The trade surplus of Brazil declined sharply in August 2008 due to an increase in imports on account of weak dollar and rising sales of imported products in the domestic market.

There was a fall in trade surplus of Brazil in August 2008 compared to the same period last year (July 2007), said the trade ministry, as reported by Reuters.

In August 2008, the Brazilian trade surplus fell to $2.26 Billion in August this year from $3.3 Billion during July 2008. It also declined by 24.8% against a trade surplus of $3.54 Billion in the same month previous year (August 2007). Brazilian exports dropped 3.4% to $19.75 Billion over July 2008, when import rose 1.9% to touch $17.48 Billion. The trade surplus during the period spanning from January to August 2008 touched $16.9 Billion, inching up by an average of $01.2 Million each business day.

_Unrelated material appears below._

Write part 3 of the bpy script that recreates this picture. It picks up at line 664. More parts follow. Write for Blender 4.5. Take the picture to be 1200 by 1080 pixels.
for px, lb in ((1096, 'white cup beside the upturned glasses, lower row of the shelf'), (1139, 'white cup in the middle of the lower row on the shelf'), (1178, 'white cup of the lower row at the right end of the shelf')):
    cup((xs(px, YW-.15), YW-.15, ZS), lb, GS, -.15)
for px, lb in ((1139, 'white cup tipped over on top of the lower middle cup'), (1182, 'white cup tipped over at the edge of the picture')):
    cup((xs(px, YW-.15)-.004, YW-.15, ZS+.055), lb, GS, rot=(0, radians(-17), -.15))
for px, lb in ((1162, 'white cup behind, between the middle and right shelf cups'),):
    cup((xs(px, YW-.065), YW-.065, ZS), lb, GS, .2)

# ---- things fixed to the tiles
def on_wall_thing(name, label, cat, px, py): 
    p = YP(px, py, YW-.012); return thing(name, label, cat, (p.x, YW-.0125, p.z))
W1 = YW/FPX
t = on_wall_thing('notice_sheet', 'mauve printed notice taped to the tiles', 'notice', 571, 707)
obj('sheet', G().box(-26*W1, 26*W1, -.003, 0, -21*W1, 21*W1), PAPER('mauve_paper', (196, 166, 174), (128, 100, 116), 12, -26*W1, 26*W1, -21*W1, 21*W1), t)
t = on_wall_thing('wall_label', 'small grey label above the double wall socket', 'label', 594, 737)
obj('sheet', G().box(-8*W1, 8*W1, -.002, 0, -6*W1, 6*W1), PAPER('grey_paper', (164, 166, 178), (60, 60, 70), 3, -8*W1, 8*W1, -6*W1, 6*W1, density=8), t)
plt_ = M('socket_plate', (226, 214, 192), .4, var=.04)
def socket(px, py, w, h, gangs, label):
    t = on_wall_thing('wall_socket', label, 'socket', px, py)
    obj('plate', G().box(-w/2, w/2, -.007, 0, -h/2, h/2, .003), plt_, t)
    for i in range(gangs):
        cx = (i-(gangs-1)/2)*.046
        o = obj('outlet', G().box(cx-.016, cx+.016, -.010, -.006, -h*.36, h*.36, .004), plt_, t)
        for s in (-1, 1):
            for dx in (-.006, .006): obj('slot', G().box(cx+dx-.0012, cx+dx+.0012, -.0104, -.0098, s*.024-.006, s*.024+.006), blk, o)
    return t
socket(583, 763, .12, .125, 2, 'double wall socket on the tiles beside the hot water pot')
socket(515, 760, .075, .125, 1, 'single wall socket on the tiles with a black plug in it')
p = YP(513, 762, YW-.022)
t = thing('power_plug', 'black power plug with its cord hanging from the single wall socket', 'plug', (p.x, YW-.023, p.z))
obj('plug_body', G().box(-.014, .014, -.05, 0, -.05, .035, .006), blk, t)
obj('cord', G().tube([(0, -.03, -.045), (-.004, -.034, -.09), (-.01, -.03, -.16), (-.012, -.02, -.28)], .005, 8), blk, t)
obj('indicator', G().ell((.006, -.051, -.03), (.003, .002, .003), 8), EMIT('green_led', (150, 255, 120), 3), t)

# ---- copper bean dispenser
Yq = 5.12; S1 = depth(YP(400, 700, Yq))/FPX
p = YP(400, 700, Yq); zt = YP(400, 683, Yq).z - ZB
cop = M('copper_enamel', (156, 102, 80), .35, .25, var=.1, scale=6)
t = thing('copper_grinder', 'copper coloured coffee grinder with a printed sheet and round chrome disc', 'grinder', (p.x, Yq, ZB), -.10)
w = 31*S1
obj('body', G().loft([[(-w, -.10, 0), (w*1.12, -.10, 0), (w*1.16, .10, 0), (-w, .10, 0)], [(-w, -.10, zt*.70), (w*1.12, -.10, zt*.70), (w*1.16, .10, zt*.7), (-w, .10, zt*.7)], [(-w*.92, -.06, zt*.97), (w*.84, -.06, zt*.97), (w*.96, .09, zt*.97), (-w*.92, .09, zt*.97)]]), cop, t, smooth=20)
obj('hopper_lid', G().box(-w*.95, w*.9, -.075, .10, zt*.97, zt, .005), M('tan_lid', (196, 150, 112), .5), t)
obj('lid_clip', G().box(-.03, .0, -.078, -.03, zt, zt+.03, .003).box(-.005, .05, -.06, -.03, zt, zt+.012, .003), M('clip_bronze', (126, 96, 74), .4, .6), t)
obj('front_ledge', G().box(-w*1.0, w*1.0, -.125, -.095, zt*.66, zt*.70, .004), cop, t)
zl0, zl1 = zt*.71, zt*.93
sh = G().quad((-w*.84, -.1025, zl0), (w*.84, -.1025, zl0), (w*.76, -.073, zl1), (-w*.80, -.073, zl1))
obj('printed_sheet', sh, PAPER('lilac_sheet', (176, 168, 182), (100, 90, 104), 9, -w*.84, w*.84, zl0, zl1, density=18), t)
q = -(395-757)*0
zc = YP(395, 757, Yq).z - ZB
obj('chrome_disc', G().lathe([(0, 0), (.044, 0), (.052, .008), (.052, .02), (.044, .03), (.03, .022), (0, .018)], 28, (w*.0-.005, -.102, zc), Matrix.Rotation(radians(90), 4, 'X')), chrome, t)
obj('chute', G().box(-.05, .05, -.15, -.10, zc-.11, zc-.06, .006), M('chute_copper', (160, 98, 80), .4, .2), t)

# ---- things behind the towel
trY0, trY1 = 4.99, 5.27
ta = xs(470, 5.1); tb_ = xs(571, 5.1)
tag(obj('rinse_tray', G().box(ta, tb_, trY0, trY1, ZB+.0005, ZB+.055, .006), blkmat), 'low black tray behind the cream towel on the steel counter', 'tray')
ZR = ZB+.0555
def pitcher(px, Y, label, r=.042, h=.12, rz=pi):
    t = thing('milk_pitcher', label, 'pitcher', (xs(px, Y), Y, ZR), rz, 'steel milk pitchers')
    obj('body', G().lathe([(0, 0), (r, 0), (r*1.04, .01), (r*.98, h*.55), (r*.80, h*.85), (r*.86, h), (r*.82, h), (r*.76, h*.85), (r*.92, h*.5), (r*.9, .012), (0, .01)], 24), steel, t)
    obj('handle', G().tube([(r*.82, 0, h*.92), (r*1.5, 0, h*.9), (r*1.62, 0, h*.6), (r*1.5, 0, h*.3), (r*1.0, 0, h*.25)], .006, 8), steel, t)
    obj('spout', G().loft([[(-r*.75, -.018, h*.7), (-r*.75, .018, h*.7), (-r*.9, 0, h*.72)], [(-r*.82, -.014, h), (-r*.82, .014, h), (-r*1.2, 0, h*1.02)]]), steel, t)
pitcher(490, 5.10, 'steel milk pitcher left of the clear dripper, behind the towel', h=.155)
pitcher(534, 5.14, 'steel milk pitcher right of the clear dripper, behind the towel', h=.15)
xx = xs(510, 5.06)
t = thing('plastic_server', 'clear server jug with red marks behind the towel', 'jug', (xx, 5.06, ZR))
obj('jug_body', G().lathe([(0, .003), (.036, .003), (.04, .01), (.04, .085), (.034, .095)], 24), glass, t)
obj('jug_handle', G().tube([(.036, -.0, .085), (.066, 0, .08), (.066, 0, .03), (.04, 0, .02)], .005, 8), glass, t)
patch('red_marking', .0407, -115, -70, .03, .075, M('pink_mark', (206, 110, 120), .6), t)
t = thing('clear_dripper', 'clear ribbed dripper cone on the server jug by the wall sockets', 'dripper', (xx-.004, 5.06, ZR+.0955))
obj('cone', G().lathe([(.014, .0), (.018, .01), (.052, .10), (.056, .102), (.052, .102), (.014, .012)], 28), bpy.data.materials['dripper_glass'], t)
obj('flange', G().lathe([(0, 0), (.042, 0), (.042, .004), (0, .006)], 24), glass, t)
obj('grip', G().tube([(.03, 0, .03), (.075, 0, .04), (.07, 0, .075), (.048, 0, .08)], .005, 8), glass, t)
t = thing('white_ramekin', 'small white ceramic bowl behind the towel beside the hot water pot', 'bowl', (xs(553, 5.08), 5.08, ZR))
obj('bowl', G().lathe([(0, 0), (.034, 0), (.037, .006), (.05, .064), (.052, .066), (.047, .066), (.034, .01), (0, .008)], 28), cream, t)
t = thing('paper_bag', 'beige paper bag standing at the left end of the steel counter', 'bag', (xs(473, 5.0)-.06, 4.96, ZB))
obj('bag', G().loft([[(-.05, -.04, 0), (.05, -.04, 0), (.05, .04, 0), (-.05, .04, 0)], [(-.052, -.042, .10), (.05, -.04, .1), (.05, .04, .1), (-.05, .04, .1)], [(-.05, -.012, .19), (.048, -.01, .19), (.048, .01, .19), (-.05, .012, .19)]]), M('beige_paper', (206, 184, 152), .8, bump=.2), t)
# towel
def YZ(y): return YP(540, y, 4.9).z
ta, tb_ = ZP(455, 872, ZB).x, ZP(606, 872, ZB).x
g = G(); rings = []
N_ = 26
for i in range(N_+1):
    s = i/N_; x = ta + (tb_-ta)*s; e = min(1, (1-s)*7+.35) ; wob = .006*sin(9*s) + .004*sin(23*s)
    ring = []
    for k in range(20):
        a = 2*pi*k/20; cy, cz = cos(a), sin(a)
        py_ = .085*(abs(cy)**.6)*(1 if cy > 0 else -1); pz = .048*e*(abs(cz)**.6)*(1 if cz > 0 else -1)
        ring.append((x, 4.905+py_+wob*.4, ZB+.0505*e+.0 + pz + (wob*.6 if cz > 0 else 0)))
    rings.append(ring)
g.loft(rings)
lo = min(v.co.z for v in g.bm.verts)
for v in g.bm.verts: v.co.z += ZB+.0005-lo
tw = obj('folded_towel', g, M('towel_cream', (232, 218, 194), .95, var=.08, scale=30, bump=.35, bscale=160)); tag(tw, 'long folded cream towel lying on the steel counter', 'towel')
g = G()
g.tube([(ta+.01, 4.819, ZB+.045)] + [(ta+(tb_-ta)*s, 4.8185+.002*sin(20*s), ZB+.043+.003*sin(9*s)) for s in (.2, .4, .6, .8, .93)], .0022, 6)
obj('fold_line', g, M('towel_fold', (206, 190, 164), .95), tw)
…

The reason for fall in the trade surplus of Brazil is rising import in the country. Depreciation in the US dollar along with rapid economic growth has increased the demand for imported products among Brazilian consumers. Moreover, people in higher income group prefer to buy imported goods, therefore the Brazilian trade surplus declined in August 2008.

Also, the slowdown in Brazilian export industry became one of the chief reasons for fall in trade surplus. The spiraling prices of Brazilian goods owing to jump in the country’s currency against the US dollar have reduced Brazil’s exports, leading to a reduction in trade surplus.

As per industry analysts, the increase in Brazilian currency Real over the US dollar is the greatest test for the Brazilian export and import industry. The sudden rise in Real makes Brazilian exports to the US market comparatively expensive, leading to a loss for the Brazilian firms against low-cost nations like China that have a comparatively stable currency against the US dollar. But several firms expect the condition will improve in the near future.

As per a Research Analyst at RNCOS, “The export is slumping and import is rising resulting in dipping Brazilian trade surplus. Declining trade surplus will specially impact the Brazilian economy as it is collecting little foreign exchange for the nation due to decline in exports. Besides, GDP of Brazil will also suffer due to decrease in its trade surplus.”